Molecular dynamics and Monte Carlo simulations as powerful tools for study of interfacial adsorption behavior of corrosion inhibitors in aqueous phase: A review

The study of adsorption mechanism of corrosion inhibitors at the metal and electrolyte interfaces is the most important aspect of metallic corrosion inhibition in aqueous media. Recently, computational modeling particularly DFT based quantum chemical calculation, molecular dynamics (MD) and Monte Carlo (MC) simulations have immerged as relatively new and greener pathways to study the adsorption behavior of aqueous phase corrosion inhibitors for the scientists working in the field of corrosion science and engineering. The greenness of these computational techniques is based on the fact that these do not require use or discharge of any environmentally malignant chemicals into the surrounding environment unlike to the experimental techniques.
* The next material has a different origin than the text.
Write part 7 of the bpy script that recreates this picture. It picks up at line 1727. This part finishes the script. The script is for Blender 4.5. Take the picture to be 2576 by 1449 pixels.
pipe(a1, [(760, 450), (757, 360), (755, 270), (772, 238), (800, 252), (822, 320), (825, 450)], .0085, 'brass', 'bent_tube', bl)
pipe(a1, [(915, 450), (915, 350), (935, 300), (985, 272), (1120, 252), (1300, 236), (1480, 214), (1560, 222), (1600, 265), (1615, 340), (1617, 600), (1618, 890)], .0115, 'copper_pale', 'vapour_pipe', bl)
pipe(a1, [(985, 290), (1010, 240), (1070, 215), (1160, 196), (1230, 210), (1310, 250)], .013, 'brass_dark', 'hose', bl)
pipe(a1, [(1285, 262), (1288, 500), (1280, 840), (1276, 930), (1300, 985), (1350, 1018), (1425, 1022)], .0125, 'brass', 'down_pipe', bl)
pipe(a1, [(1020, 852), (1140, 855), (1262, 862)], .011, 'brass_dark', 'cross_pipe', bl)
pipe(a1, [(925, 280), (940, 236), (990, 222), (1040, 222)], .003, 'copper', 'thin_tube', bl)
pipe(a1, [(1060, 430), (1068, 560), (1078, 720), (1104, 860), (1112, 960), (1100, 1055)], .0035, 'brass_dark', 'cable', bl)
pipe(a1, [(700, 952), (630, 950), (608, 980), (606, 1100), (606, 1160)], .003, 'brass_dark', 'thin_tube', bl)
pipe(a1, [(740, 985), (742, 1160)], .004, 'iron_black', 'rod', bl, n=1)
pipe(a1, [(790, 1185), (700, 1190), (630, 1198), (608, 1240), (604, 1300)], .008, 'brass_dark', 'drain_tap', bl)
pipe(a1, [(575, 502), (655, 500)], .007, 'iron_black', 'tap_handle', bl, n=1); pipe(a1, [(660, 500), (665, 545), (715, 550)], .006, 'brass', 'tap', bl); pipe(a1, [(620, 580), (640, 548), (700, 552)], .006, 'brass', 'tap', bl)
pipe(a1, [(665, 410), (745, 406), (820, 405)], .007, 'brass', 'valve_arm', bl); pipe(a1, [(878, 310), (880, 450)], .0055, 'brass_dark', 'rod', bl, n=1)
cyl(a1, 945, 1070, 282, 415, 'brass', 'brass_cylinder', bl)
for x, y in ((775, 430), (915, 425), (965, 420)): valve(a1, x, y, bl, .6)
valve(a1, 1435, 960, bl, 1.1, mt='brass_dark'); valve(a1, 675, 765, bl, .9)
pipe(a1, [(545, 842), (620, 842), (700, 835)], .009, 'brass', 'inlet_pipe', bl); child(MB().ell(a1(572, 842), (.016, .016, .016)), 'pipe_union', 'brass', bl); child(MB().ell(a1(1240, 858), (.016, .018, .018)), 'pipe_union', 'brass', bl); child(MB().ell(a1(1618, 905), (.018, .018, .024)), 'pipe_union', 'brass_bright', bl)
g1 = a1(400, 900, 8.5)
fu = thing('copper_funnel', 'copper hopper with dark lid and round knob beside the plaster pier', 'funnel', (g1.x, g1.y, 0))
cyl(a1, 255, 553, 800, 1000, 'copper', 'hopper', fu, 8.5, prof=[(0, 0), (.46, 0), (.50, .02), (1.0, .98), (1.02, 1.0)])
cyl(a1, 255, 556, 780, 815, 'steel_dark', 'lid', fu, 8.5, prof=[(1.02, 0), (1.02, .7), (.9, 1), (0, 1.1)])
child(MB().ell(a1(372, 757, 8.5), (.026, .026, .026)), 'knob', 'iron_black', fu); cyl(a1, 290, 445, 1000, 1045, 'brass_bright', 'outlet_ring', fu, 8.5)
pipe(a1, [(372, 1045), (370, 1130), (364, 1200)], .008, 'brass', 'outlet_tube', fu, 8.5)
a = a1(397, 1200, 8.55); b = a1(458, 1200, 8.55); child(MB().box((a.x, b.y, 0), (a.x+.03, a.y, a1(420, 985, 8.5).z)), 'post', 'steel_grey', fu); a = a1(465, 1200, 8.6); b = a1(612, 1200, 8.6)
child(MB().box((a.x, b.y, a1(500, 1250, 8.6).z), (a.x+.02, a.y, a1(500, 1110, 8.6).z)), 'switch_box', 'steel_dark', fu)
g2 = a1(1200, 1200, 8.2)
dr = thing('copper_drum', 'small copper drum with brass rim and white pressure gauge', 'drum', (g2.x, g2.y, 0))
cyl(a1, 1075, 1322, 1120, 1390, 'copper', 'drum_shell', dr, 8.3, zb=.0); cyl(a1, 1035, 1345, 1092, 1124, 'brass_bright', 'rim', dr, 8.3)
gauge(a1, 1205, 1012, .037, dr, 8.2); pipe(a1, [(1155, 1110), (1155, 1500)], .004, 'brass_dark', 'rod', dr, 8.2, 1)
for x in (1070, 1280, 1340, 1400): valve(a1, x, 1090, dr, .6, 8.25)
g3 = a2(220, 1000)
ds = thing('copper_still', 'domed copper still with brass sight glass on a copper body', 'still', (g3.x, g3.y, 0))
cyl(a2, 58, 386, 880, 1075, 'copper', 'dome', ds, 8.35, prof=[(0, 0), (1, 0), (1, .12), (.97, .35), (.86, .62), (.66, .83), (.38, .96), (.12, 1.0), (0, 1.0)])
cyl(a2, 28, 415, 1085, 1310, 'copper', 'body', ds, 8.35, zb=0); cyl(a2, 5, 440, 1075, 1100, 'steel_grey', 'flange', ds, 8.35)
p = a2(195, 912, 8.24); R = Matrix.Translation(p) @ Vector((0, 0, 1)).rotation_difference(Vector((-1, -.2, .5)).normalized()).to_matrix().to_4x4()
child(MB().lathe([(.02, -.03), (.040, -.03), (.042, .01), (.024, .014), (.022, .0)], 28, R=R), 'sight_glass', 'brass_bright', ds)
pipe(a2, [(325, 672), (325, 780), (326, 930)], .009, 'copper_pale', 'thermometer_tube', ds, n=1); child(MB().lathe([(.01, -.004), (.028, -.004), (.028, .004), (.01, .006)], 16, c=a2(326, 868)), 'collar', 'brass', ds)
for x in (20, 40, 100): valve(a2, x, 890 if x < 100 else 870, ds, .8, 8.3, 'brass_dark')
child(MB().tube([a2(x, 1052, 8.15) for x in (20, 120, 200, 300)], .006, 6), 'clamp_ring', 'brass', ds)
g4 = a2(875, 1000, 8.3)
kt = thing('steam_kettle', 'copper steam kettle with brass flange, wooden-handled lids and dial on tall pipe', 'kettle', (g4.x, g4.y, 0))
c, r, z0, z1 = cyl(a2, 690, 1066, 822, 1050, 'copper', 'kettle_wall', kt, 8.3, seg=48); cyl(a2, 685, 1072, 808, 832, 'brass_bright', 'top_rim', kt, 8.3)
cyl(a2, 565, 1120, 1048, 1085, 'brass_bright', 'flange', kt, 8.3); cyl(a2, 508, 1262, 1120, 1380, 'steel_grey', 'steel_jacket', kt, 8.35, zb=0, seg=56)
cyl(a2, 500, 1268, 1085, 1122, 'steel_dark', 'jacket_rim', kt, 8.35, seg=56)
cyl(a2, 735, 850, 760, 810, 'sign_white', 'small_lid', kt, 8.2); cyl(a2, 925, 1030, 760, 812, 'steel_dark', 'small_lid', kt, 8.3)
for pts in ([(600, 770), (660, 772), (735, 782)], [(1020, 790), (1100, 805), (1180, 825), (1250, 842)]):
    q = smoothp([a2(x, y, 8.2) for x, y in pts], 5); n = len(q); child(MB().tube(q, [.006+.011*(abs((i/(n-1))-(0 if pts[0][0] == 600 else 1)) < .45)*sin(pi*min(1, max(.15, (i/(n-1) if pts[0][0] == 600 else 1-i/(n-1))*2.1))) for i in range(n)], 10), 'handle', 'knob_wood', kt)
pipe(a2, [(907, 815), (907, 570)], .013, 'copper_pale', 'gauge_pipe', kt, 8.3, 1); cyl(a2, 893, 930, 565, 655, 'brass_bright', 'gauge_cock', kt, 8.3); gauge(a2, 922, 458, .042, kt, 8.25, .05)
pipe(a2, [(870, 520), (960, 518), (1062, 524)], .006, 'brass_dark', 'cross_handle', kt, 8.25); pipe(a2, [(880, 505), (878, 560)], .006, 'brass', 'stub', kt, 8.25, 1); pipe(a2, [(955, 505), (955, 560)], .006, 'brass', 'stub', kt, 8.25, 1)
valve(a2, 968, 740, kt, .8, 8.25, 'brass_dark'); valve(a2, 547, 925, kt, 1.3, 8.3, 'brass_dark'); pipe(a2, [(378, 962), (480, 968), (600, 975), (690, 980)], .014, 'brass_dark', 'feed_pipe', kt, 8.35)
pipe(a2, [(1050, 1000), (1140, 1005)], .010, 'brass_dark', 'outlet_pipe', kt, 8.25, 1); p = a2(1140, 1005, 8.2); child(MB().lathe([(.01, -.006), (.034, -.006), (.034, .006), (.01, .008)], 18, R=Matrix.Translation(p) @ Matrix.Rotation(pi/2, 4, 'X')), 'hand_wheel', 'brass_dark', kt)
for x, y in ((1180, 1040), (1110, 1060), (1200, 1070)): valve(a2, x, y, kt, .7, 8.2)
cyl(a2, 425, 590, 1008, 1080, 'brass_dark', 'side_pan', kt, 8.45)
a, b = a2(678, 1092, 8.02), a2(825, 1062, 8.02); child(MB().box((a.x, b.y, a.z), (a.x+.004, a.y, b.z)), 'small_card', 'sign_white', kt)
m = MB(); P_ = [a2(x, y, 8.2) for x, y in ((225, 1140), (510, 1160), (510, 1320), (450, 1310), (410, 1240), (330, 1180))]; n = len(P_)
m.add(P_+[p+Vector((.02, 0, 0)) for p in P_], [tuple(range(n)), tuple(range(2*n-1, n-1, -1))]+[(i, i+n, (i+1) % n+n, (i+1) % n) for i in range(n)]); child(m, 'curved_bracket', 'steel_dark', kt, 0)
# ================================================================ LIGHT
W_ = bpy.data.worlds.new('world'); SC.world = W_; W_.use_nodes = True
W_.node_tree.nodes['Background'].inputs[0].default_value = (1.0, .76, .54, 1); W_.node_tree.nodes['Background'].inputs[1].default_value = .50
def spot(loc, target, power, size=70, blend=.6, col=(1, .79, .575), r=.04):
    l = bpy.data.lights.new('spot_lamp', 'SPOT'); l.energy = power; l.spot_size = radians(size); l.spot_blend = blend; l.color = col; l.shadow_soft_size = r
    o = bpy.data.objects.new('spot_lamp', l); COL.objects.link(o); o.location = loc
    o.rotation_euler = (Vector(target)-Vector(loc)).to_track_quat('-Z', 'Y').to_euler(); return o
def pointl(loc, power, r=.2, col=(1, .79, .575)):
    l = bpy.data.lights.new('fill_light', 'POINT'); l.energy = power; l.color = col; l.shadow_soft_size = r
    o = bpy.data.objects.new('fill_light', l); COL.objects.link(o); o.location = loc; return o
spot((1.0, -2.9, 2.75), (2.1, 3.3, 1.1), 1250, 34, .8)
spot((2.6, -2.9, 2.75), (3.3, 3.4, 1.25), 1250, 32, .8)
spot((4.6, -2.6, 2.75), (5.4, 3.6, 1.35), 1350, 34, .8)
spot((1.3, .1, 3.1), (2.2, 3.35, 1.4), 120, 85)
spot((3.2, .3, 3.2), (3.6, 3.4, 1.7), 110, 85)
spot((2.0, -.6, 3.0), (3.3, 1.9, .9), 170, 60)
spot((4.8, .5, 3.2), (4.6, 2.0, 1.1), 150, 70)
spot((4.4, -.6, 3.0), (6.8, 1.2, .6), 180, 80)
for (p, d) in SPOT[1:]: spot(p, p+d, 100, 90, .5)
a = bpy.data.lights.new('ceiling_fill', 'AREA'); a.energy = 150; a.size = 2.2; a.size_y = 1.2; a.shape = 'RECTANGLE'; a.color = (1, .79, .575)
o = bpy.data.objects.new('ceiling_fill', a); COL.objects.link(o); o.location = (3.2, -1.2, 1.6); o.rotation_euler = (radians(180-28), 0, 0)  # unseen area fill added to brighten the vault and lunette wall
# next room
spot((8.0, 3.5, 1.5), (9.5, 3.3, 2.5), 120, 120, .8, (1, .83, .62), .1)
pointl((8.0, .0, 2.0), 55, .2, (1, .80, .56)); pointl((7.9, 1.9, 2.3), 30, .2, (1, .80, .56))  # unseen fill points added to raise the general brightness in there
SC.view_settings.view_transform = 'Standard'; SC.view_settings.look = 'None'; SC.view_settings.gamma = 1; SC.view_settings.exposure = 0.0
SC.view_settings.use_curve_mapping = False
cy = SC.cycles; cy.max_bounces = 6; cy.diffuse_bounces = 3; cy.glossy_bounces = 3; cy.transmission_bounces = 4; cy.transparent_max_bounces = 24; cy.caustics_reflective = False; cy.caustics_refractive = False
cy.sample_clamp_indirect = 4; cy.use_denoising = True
Moreover, MD and MC simulations provide useful information regarding orientation and adsorption behavior of corrosion inhibitor on the metal-electrolyte interfaces which in turn help in developing high performance corrosion inhibitors. An inhibitor molecule with flat orientation covers larger metallic surface area and acts as better corrosion inhibitor as compared to the inhibitor with vertical or non-planer orientation. Present review article features the collection of some major publications in which interactions of inhibitors with metal surfaces have been discussed using MD and MC simulations along with other commonly employed techniques.